Yirmi bin değil de, yüz kişi toplansa…
Ve Ankara’ya,
-Biz besleme değiliz, çek elini yakamızdan, diye haykırsa…
Daha çok ses getirirdi…
***
Tek bir kitlesel miting var tarihimizde para tütmeyen…
Zam ve pahalılık ile ilgisi olmayan miting…
18 Temmuz 2000 mitingi…
İnönü Meydanı’na toplanan yirmi bin kişinin hep bir ağızdan “General Urfa’ya” diye haykırdığı miting…
Rejim sahiplerinin gözünü korkutan tek miting o oldu…
Ve tedbir aldılar hemen…
Karşımıza sağcıları değil, solcuları diktiler…
Halkın Türkiye’ye karşı öfkesini solcuların sayesinde bastırdılar…
Öfkeyi yalnız buradaki kuklalara yönlendirdiler…
Ve ne yazık bunda da başarılı oldular…
Solun hizmetlerini karşılıksız bırakmadı Ankara…
Yönetime getirdi onları…
Meclisi de, hükümeti de, sarayı da onlara teslim etti…
Halk herşeyin kendi iradesi ile gerçekleştiğini zannetti…
Ve peşlerinden gitti…
Sonra da pişman oldu…
Ama artık çok geçti…
Atı alan Mesarya’yı geçmişti…
Ne kadar saf, ne kadar kolay kandırılan bir halk var burada…
***
Bu kalabalık mitingten sonra bir beklentiniz var mı?
Yani bizi toplumsal yok oluşa sürükleyen ve yoksullaştıranlar bundan vazgeçer mi?
Hiç sanmam…
Rauf Denktaş bazan bilinçli teşvik ederdi bu eylemleri…
Türkiye’den para koparmak için…
Ankara’dakilere,
-Bakın para gelmezse yönetime solcular gelir, mesajı verirdi…
Hatta batık banka eyleminin arkasında da o vardı…

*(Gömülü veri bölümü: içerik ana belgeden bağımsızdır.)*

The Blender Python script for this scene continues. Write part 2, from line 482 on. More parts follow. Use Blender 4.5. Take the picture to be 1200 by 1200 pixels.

Ancak bu numara artık Ankara’ya sökmez…
Eskisi gibi korkmuyor solcuların yönetime gelmesinden…
Onları da gördü ve tanıdı çünkü…
Onlar da biatçı…
Korkacak bir şey yok…
Bir tek Mustafa Akıncı kalmıştı…
Ondan da kurtulunca rahatladı…
Biz kendi aramızda oynuyoruz oyunu…
Kendi aramızda paslaşıyoruz…
Tribünlerdeki şeref koltuğunda bizi alkışlıyor!